On the train to Barcelona I met two really great guys; a Canadian carrying baguettes in his guitar case, and a viticulture major from Cal Poly SLO. We had such a great time together, the six hour train ride passed quickly. I wish I had pictures - they were both so cute!

We arrived in Barcelona around 10pm and a beautiful Spaniard friend of a friend was waiting there to pick me up. Talk about a knight in shining armor... SLO boy and I hung out with him until 4am and had an amazing night!

The next day was absolutely gorgeous. I didn't take many pictures because I was so busy soaking in everything my Spanish friend had to show me. We drove all around the city, had lunch at the W on the shores of the Mediterranean (yum!), browsed through the shopping district, and checked out the fantastic architecture of the city (ex: the Sagrada Familia=architecture on crack!). He dropped me back at my hotel around 6 and I wandered around the Plaza Espanya for a bit longer and then called it a relatively early night. I had to be up at 5:00 the next morning to catch my plane to Nice!

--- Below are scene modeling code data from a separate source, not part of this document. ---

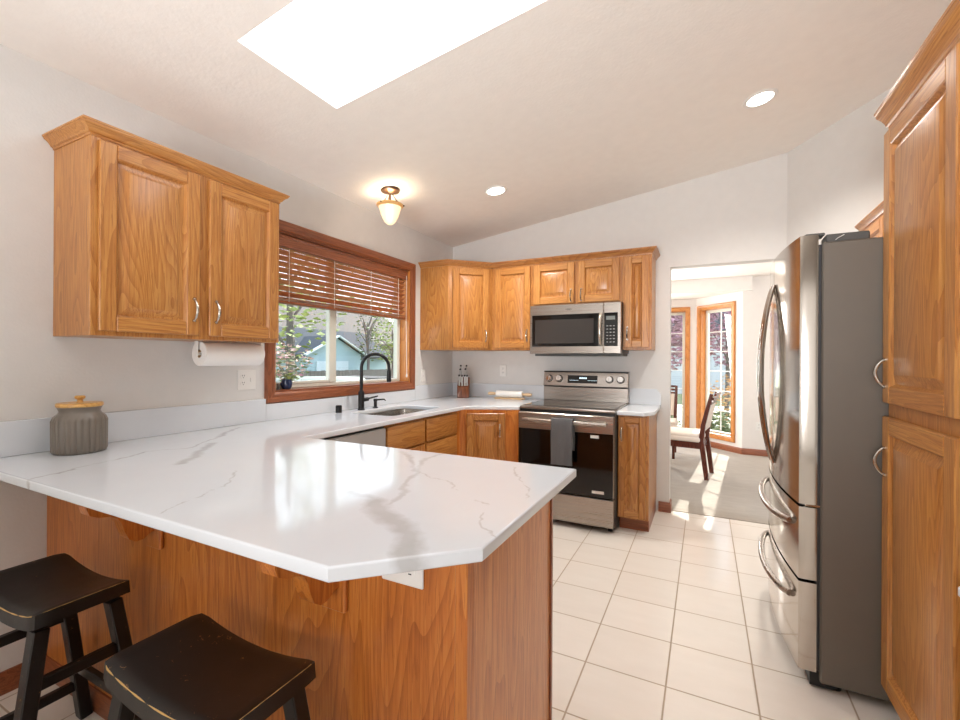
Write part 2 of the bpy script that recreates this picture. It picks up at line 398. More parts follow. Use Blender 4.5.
wall('wall_right', (3.63, 3.235), (3.63, -3.2), .12, CZ(3.63) + .1, [], 'white wall behind the pantry and refrigerator')
wall('wall_rear', (3.63, -3.2), (0, -3.2), .12, CZ(0) - .05, [], 'plain white wall behind the viewer')
b = B(); b.add([(0, -3.32, CZ(0) - .06), (3.63, -3.32, CZ(0) - .06), (3.63, -3.2, CZ(0) - .06), (0, -3.2, CZ(0) - .06), (0, -3.32, CZ(0)), (3.63, -3.32, CZ(3.63) + .1), (3.63, -3.2, CZ(3.63) + .1), (0, -3.2, CZ(0))],
      [(3, 2, 1, 0), (4, 5, 6, 7), (0, 1, 5, 4), (1, 2, 6, 5), (2, 3, 7, 6), (3, 0, 4, 7)])
solo('wall_gable', b, WALL, 'white gable strip above the rear wall', 'wall', kind='structure', smooth=False)
b = B(); b.prism([(-.15, -3.32), (3.75, -3.32), (3.75, D + .06), (-.15, D + .06)], -.1, 0)
solo('floor', b, TILE, 'cream square ceramic tile kitchen floor with beige grout', 'floor', kind='structure', smooth=False)
# sloped ceiling with the skylight opening
KX0, KX1, KY0, KY1 = .70, 1.93, 1.17, 1.717
b = B()
def cslab(x0, x1, y0, y1):
    vs = [(x0, y0, CZ(x0)), (x1, y0, CZ(x1)), (x1, y1, CZ(x1)), (x0, y1, CZ(x0)), (x0, y0, CZ(x0) + .1), (x1, y0, CZ(x1) + .1), (x1, y1, CZ(x1) + .1), (x0, y1, CZ(x0) + .1)]
    b.add(vs, [(3, 2, 1, 0), (4, 5, 6, 7), (0, 1, 5, 4), (1, 2, 6, 5), (2, 3, 7, 6), (3, 0, 4, 7)])
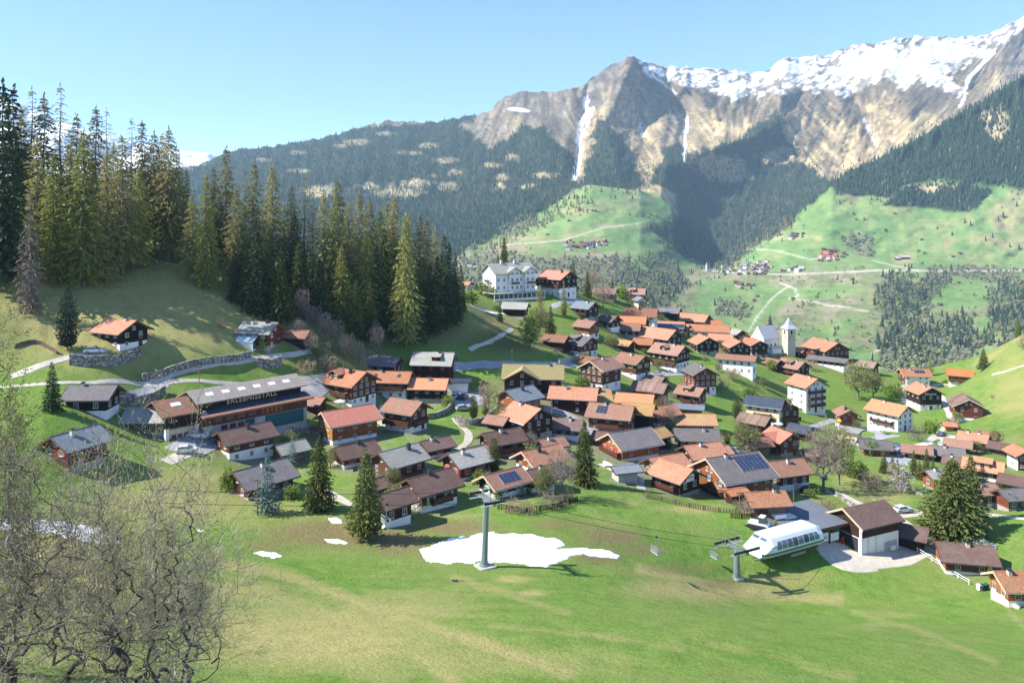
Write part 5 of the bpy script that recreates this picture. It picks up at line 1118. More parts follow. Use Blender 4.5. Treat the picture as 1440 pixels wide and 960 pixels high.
near_tree(204,262,43,725,190,.14,900,'lower bare tree with arching branches right of the large one','bare_tree',7000,1500,.15)
near_tree(205,95,44,700,170,.14,800,'grey thicket tree between the large bare trunks','bare_tree',7000,2000,.12)
near_tree(206,190,47,800,200,.12,500,'low bramble thicket under the large bare tree','bare_tree',6000,1500,.1)
near_tree(207,20,47,800,180,.12,500,'low bramble thicket at the lower picture corner','bare_tree',6000,1500,.1)

# ------------------------------------------------------------------ roads, walls, snow
def gpts(pix): return [at(a,b) for a,b in pix]
def resample(P,step=1.2):
    out=[P[0].copy()]
    for a,b in zip(P,P[1:]):
        n=max(1,int((b-a).length/step))
        for i in range(1,n+1): out.append(a.lerp(b,i/n))
    # smooth the plan
    for _ in range(3): out=[out[0]]+[(out[i-1]+out[i]*2+out[i+1])/4 for i in range(1,len(out)-1)]+[out[-1]]
    return out
M_ROAD,nt,b=nodes('road_asphalt')
g=N(nt,'ShaderNodeNewGeometry').outputs['Position']; n1=noise(nt,g,.5,5,.7); n2=noise(nt,g,.08,3,.6)
c=mixrgb(nt,ramp(nt,n1,0,1,.35,.7),lin((150,152,156)),lin((176,174,170))); c=mixrgb(nt,ramp(nt,n2,0,.5,.4,.7),c,lin((128,130,134)))
nt.links.new(c,b.inputs['Base Color']); b.inputs['Roughness'].default_value=.9
M_PATH,nt,b=nodes('gravel_path')
g=N(nt,'ShaderNodeNewGeometry').outputs['Position']; n1=noise(nt,g,.9,6,.75); n2=noise(nt,g,.15,3,.6)
c=mixrgb(nt,ramp(nt,n1,0,1,.35,.7),lin((176,168,152)),lin((206,198,184))); c=mixrgb(nt,ramp(nt,n2,0,.45,.45,.7),c,lin((150,146,120)))
nt.links.new(c,b.inputs['Base Color']); b.inputs['Roughness'].default_value=.95
M_WALL,nt,b=nodes('dry_stone')
g=N(nt,'ShaderNodeNewGeometry').outputs['Position']; vo=N(nt,'ShaderNodeTexVoronoi'); vo.inputs['Scale'].default_value=1.7; nt.links.new(g,vo.inputs['Vector'])
c=mixrgb(nt,vo.outputs['Color'],lin((120,118,112)),lin((178,172,160))); c=mixrgb(nt,ramp(nt,vo.outputs['Distance'],0,.8,.35,.6),c,lin((80,78,70)))
nt.links.new(c,b.inputs['Base Color']); b.inputs['Roughness'].default_value=.95
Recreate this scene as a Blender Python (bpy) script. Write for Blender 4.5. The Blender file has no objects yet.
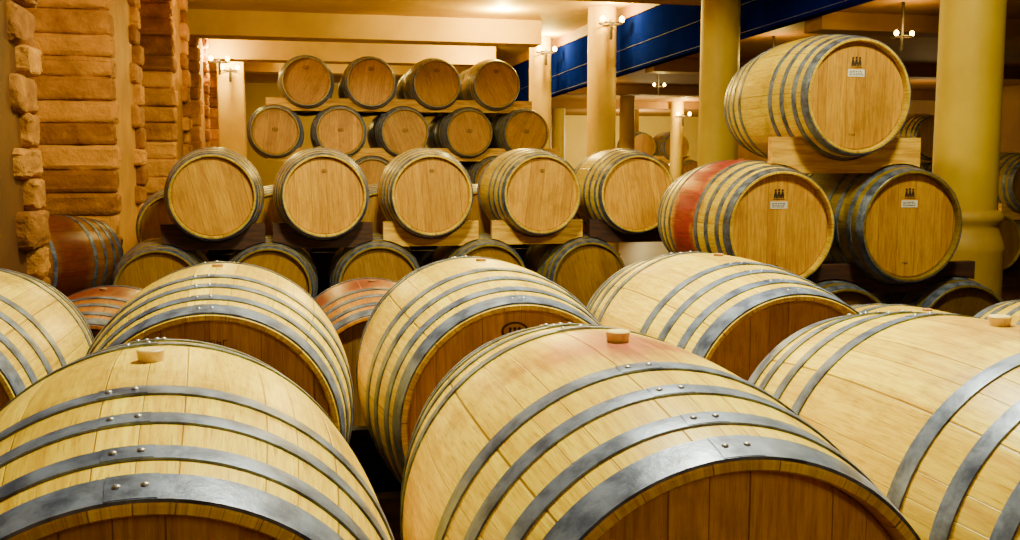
import bpy, bmesh, math, random
from mathutils import Vector, Matrix
S = bpy.context.scene
C = S.collection
random.seed(11)
PI = math.pi
CAMZ = 1.30

# ------------------------------------------------------------ materials
class NT:
    def __init__(s, name):
        s.m = bpy.data.materials.new(name); s.m.use_nodes = True
        s.t = s.m.node_tree; s.b = s.t.nodes['Principled BSDF']
    def n(s, typ, **kw):
        nd = s.t.nodes.new(typ)
        for k, v in kw.items(): setattr(nd, k, v)
        return nd
    def l(s, a, b): s.t.links.new(a, b)
    def put(s, sock, v):
        if isinstance(v, bpy.types.NodeSocket): s.l(v, sock)
        else: sock.default_value = v
    def math(s, op, a, b=0.0, c=0.0):
        nd = s.n('ShaderNodeMath', operation=op)
        s.put(nd.inputs[0], a); s.put(nd.inputs[1], b); s.put(nd.inputs[2], c)
        return nd.outputs[0]
    def mr(s, v, a, b, c=0.0, d=1.0):
        nd = s.n('ShaderNodeMapRange'); nd.interpolation_type = 'SMOOTHSTEP'
        s.put(nd.inputs[0], v)
        for i, q in enumerate((a, b, c, d)): nd.inputs[i+1].default_value = q
        return nd.outputs[0]
    def mix(s, f, a, b, mode='MIX'):
        nd = s.n('ShaderNodeMix', data_type='RGBA', blend_type=mode)
        s.put(nd.inputs[0], f)
        for i, v in ((6, a), (7, b)):
            if isinstance(v, bpy.types.NodeSocket): s.l(v, nd.inputs[i])
            else: nd.inputs[i].default_value = (*v, 1) if len(v) == 3 else v
        return nd.outputs[2]
    def comb(s, x, y, z):
        nd = s.n('ShaderNodeCombineXYZ')
        for i, v in enumerate((x, y, z)): s.put(nd.inputs[i], v)
        return nd.outputs[0]
    def noise(s, vec, scale, detail=4.0, rough=0.55):
        nd = s.n('ShaderNodeTexNoise')
        s.l(vec, nd.inputs['Vector']); nd.inputs['Scale'].default_value = scale
        nd.inputs['Detail'].default_value = detail; nd.inputs['Roughness'].default_value = rough
        return nd.outputs['Fac']
    def bump(s, h, strength, dist=0.01):
        nd = s.n('ShaderNodeBump'); nd.inputs['Strength'].default_value = strength
        nd.inputs['Distance'].default_value = dist
        s.l(h, nd.inputs['Height']); s.l(nd.outputs[0], s.b.inputs['Normal'])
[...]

Some amazing palace thing. Photo taken through the top of my friend's car.

Plaza Espanya right outside my hotel.

More Plaza Espanya. As you can see, it was PACKED with people even at 9pm!

Cool palace thing at night.

On a side note, another friend of mine is living in Japan for a year and just offer to pay half of the airfare for me to fly out and see him...I'm smelling more adventure to come!!!